Slumberland – Sleep That Burns – Review

Slumberland

Sleep That Burns
by Nik Rainey  

Slumberland‘s Sleep That Burns reminds me of what happened when the circus downsized and the strongman had to pull the tightrope walker’s job. This Northampton quartet (Aaron Muller – vox/guitar, Joe Bartone – electronic guitar/keys, Josh Thayer – bass, and Peter Muller – drums) carries the formidable weight of precision and propulsion on each side of the bar while traversing a razor-narrow path: A pitiless pit of prog-waste lies to the left of them, the jagged shoals of broken hard rocks (ground to points by grunge erosion) to the right, and God help them should the slightest idiot wind hit them up there. Gasp ye not, gawkers — these boys keep their feet fleet enough to bring them to safety. “Thorne and Vine” combines a venerable old chord progression (kinda like Flipper’s “Ha Ha Ha” bass trudge as if weighted with mercury), well-integrated samples (esp. the “swallowing paste” line from Barfly), and an asymmetric break into a paranoid parable. They bobble a bit on “Heroine” (mostly due to that worn-out double-entendre of a title), but keep the pace with flanged and trem’d gtrs sweeping the song into a panoramic, swirling white-sand wasteland.

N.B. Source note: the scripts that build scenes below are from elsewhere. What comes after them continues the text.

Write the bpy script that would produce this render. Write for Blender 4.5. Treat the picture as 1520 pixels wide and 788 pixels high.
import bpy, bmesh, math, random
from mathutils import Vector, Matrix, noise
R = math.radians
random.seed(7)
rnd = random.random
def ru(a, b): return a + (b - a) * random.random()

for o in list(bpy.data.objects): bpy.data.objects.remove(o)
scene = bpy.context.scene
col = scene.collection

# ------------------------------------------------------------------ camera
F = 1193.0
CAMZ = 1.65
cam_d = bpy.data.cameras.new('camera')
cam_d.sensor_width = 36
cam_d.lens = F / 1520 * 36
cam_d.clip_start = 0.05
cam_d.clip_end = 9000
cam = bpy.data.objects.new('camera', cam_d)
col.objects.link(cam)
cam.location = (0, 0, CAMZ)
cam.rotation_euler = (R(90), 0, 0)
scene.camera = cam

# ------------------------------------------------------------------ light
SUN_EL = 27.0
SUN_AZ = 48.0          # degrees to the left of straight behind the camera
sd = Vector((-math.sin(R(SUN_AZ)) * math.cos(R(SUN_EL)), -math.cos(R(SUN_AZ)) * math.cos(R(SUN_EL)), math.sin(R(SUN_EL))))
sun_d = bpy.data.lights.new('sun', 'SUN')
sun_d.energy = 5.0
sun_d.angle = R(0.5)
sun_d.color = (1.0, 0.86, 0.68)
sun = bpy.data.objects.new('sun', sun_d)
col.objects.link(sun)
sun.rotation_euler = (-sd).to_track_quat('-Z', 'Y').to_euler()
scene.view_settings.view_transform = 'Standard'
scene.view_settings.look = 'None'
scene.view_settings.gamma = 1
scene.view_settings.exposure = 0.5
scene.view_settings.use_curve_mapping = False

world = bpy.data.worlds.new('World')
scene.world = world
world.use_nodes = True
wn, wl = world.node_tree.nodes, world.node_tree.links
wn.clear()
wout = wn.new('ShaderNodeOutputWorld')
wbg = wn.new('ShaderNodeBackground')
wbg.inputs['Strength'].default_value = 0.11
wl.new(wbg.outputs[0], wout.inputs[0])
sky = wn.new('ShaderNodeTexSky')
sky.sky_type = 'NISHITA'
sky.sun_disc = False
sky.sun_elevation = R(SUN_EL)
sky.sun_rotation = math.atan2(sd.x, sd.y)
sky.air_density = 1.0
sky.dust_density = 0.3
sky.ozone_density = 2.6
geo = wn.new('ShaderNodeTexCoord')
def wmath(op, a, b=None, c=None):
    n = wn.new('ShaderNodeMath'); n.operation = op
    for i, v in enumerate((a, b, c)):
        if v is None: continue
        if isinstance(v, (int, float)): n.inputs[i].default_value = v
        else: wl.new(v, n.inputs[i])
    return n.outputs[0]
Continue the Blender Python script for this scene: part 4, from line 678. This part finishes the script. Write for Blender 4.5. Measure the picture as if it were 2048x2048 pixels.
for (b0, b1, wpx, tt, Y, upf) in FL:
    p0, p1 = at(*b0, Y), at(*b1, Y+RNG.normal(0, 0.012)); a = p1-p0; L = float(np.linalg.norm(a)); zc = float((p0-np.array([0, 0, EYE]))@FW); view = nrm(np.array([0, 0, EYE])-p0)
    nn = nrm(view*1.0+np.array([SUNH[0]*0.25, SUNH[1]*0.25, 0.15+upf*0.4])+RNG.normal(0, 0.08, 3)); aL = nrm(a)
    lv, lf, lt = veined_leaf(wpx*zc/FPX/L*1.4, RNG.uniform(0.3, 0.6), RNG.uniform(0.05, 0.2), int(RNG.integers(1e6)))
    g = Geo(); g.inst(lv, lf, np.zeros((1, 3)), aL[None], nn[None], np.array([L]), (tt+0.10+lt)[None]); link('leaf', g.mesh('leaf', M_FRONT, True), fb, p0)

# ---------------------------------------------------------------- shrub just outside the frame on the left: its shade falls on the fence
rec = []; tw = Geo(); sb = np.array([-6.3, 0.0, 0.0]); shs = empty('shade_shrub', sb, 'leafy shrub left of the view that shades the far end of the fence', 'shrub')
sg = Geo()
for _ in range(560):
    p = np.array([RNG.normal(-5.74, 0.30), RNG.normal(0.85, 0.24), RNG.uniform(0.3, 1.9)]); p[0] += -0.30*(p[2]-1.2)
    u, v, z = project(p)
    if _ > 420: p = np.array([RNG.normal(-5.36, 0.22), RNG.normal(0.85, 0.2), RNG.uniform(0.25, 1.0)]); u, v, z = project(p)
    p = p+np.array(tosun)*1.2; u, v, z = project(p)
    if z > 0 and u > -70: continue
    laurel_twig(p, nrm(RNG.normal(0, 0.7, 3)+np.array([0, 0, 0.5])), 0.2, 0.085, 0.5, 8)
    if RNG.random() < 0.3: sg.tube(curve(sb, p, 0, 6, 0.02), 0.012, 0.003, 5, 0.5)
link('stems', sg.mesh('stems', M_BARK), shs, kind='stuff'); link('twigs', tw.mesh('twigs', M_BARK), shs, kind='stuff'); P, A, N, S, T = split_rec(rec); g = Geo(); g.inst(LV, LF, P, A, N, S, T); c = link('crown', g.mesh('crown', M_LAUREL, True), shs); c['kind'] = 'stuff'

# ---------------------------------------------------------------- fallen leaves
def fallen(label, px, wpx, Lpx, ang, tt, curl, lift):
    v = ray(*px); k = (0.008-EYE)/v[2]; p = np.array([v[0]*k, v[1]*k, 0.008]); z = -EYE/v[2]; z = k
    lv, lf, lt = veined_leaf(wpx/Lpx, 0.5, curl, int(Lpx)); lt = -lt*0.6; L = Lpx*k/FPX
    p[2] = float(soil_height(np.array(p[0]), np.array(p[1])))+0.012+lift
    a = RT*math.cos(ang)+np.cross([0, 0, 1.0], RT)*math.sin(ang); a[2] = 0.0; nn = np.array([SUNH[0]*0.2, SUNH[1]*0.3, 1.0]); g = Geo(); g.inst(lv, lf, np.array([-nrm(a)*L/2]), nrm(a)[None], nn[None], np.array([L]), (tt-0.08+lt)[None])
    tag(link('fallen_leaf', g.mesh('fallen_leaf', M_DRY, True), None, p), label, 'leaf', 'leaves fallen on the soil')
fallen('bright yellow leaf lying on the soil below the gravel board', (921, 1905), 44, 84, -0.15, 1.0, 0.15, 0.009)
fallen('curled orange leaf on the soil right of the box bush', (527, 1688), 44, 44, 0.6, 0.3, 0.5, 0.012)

The closer, “Rosaries and Chains,” utilizes tribalesque drubba-drub-drums, (I swear) Cure-like electracoustic flourishes, and vocals that, as on the previous two trax, emote without whooshing onto the helium Hobbitrail that causes lesser hard-art warblers to fly high but crash fast and hard. And then it’s over, the crowd applauds and wipes their brow in mass relief, and Slumberland lives to walk the line another day. Let’s pray they keep their balance.